MARINO NIOLA, la Repubblica 10/6/2010, 10 giugno 2010
QUELLA PATRIA INTERMITTENTE
Passione sub condicione per una Nazionale senza nazione. Un paradosso antropologico prima ancora che calcistico, che fa dell´Italia una patria intermittente. Amata se vince rinnegata se perde.

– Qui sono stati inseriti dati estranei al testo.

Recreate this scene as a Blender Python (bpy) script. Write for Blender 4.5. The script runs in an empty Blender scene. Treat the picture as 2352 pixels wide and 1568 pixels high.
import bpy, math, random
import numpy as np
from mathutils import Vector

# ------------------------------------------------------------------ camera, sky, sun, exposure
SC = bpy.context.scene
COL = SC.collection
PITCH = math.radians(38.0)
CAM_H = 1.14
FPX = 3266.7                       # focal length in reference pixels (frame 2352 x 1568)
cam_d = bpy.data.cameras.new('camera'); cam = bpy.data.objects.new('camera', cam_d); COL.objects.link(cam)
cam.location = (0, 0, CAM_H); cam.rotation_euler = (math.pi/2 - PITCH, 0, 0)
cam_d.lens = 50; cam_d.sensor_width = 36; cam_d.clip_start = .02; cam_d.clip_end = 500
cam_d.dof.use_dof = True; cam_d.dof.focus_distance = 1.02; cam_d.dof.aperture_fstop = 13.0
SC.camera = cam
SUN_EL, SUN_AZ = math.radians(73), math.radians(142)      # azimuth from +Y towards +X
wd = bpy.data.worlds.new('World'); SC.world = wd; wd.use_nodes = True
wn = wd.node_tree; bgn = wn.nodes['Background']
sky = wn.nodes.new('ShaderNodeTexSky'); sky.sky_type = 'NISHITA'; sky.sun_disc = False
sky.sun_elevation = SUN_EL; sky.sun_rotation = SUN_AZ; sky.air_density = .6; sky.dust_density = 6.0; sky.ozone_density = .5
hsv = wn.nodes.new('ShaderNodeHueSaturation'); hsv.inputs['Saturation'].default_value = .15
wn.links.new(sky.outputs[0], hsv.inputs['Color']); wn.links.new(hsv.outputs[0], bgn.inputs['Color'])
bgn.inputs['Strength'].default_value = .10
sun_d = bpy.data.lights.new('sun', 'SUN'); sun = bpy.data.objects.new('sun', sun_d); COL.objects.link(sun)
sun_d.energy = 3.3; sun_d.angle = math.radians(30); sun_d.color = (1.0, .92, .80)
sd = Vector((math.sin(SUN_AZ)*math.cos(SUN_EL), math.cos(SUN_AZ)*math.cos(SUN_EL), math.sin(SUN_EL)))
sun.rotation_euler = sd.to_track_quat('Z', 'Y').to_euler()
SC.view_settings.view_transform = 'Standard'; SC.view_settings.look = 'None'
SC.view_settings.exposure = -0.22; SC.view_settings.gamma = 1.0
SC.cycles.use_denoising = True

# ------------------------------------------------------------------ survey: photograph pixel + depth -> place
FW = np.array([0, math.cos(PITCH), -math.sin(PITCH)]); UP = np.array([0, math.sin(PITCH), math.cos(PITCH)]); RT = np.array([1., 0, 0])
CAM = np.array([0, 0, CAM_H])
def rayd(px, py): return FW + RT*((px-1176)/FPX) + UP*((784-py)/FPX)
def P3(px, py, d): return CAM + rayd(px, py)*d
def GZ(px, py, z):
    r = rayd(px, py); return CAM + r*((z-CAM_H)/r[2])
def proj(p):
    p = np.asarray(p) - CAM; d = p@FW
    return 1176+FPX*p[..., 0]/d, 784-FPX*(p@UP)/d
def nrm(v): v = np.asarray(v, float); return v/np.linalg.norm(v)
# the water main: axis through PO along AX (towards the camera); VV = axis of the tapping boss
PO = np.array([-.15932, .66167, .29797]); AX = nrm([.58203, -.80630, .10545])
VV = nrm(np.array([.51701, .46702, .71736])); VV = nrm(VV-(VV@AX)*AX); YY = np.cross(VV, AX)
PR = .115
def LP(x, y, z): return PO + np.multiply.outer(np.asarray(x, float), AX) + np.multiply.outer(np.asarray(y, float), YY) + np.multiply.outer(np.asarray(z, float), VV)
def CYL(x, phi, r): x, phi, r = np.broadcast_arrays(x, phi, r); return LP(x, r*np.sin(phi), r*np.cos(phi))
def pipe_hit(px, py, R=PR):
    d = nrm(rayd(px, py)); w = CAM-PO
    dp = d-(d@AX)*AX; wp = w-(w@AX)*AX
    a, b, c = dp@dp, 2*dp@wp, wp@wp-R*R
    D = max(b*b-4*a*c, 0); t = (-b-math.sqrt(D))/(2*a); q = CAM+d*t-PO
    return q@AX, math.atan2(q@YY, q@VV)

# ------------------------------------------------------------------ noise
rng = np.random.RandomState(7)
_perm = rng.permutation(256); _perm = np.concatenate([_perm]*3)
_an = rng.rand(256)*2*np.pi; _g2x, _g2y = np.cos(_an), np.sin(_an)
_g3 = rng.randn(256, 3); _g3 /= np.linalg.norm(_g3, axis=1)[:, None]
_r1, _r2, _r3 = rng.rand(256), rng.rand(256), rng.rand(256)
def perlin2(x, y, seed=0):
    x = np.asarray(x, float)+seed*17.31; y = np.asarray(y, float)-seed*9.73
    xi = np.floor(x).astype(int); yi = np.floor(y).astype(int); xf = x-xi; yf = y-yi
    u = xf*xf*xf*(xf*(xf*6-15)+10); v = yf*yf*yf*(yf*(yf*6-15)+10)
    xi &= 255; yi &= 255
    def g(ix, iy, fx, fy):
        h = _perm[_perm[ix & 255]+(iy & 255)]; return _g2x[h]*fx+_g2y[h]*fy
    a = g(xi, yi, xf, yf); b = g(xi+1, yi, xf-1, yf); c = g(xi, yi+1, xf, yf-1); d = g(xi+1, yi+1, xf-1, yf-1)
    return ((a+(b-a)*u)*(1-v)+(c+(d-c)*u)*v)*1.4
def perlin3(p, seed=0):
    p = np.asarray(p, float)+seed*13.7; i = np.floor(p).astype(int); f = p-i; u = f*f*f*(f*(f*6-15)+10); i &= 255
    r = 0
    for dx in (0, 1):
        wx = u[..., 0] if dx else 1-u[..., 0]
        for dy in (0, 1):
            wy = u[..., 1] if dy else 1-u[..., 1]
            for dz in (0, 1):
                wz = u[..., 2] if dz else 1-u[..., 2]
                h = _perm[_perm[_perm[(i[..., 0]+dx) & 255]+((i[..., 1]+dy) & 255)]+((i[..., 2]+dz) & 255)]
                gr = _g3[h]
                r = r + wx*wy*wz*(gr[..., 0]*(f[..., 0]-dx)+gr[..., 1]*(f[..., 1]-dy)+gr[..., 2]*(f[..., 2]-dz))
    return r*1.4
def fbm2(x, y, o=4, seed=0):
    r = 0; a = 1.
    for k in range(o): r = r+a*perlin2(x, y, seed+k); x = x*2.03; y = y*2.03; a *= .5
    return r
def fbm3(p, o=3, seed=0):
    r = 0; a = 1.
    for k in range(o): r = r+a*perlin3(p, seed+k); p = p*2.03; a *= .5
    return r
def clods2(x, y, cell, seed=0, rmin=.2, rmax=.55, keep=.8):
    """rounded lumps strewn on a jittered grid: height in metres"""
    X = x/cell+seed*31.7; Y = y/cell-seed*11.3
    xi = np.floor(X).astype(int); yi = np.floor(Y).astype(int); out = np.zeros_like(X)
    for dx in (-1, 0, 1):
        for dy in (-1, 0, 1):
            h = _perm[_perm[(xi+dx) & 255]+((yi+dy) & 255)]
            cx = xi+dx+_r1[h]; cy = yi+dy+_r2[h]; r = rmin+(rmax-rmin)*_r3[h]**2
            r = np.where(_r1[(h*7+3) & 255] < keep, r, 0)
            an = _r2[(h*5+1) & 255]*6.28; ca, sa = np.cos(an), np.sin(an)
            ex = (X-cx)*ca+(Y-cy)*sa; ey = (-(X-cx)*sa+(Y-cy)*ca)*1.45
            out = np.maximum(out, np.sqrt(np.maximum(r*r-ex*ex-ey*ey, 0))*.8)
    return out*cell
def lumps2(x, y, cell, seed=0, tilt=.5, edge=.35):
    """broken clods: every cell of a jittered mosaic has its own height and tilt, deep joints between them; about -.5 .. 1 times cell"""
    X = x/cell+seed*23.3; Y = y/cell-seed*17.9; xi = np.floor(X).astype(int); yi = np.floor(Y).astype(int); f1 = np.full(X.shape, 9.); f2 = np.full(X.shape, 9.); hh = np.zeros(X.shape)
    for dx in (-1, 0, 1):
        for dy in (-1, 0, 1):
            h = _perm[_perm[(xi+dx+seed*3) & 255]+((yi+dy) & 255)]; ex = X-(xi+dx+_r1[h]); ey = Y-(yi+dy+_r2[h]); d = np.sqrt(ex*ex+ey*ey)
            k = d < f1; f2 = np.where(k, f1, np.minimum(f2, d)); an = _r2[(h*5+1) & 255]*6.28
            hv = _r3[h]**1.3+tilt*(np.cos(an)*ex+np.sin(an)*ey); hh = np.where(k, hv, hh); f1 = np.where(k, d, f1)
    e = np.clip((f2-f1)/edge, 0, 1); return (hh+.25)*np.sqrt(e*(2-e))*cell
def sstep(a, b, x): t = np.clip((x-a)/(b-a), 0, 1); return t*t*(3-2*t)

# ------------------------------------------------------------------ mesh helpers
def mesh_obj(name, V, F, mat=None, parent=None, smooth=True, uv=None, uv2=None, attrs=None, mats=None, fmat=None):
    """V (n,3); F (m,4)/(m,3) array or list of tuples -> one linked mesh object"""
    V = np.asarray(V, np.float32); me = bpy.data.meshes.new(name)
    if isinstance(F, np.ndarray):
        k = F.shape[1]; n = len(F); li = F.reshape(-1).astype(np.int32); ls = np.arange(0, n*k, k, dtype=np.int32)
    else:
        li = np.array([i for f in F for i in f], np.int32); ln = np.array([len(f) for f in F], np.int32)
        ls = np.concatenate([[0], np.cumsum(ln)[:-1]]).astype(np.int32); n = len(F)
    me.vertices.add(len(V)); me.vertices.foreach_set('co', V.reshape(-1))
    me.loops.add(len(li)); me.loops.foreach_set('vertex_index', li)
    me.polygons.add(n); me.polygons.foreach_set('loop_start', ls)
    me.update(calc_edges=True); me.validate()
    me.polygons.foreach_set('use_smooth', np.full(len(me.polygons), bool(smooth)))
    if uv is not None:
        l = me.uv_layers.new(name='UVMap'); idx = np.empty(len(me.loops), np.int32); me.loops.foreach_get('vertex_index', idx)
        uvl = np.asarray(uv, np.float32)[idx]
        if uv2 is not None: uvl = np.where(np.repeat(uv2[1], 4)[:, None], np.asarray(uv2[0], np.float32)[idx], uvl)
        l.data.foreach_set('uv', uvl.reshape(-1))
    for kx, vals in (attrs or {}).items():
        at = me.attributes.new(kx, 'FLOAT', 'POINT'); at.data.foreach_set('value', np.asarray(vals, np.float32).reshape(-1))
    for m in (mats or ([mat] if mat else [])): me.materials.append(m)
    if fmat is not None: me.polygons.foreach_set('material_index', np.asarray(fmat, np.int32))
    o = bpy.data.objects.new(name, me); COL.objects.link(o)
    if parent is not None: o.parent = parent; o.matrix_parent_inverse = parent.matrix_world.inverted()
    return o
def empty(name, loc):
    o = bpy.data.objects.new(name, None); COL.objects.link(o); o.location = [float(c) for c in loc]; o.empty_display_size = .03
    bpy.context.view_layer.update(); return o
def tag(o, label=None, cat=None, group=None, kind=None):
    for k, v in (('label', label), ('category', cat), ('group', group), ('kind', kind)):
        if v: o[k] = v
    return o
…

Si può dire che il tifo per la nazionale sia la declinazione pedatoria del trasformismo italiano. E della sua atavica inclinazione ad accorrere in aiuto dei vincitori. All´inizio dei mondiali nessuno si scopre, si parte con cinismo e disincanto e l´attaccamento alla bandiera monta progressivamente dopo ogni vittoria. Un atteggiamento a metà fra esorcismo e scaramanzia. Niente cambiali in bianco, niente passione cieca, niente amore sviscerato. Tutti sentimenti riservati alla squadra del cuore, quella che ci fa piangere abbracciati ancora. La Nazionale invece l´affetto del suo pubblico deve conquistarselo partita dopo partita. E ad ogni mondiale deve ricominciare daccapo, a suon di risultati per riuscire a convincere gli Italiani a fare e tifare l´Italia. Come se la patria rimanesse la maggior parte del tempo in panchina e scendesse in campo solo ogni quattro anni. Quando è chiamata a mostrare quel che vale sotto lo sguardo impietosamente critico di sessanta milioni di commissari tecnici. Pronti a mostrare il pollice verso alla prima sconfitta. Ma anche a scendere in piazza al primo golletto di rapina. In questo senso il tifo per la nazionale è il termometro del rapporto che gli Italiani hanno con la nazione. Con un´identità collettiva, con una coscienza unitaria che non hanno mai smesso di far problema. Anche perché gli Italiani, con i loro caratteri e caratterini, si sono fatti molto prima che si facesse l´Italia. infatti almeno dai tempi di Dante che le divisioni tra gli abitanti dello stivale pongono altrettanti problemi di quanti ne pone la loro unità.
Mentre in Inghilterra la Nazionale viene prima di tutto, nella buona e nella cattiva sorte. Sugli spalti tedeschi il grido Deutschland über alles risuona possente qualunque sia il risultato. E l´intero Brasile esulta e piange incondizionatamente per la Seleçao. Da noi invece l´Italietta di Edmondo Fabbri, reduce dal disastroso mondiale d´Inghilterra del 1966, quando la rete di Albertosi fu trapanata da Pak Doo Ik, presunto dentista coreano, fu accolta all´aeroporto di Genova da cori irridenti e lanci di ortaggi.
Forse proprio per questa astenia patria il nostro paese ha sempre bisogno di campioni. Di eroi vittoriosi in grado di fare anche per gli altri. E di sollevare il morale e le sorti della collettività. Dai tre Orazi che sbaragliano i Curiazi, ai tredici che scendono in campo contro i francesi nella disfida di Barletta, ai trecento di Pisacane, fino ai mille di Garibaldi. Che sono moltissimi al confronto dei tredici cavalieri di Ettore Fieramosca, ma restano comunque un´inezia rispetto al totale degli Italiani. Campioni nel senso letterale del termine, di una parte che rappresenta una totalità spesso evanescente. Come fu per gli undici dell´Azteca, che suscitarono una fiammata di orgoglio nazionale e nazionalistico. Anche perché lo strenuo quattro a tre inflitto alla Germania di Beckenbauer al termine di un´epica semifinale era molto più di uno score agonistico. Era la resa dei conti con i Tedeschi, era la Resistenza che finiva ai supplementari grazie a Rivera, il partigiano Gianni, autore del gol della Liberazione. Eppure i protagonisti di quella tenzone, che una stele all´ingresso dello stadio messicano ricorda come la partita del secolo, furono fischiati al ritorno dopo aver perso, invero dignitosamente, la finale con il galattico Brasile di Pelé.
Insomma, anche nel calcio l´Italia deve fare i conti con gli Italiani. E con il loro patriottismo ad assetto variabile.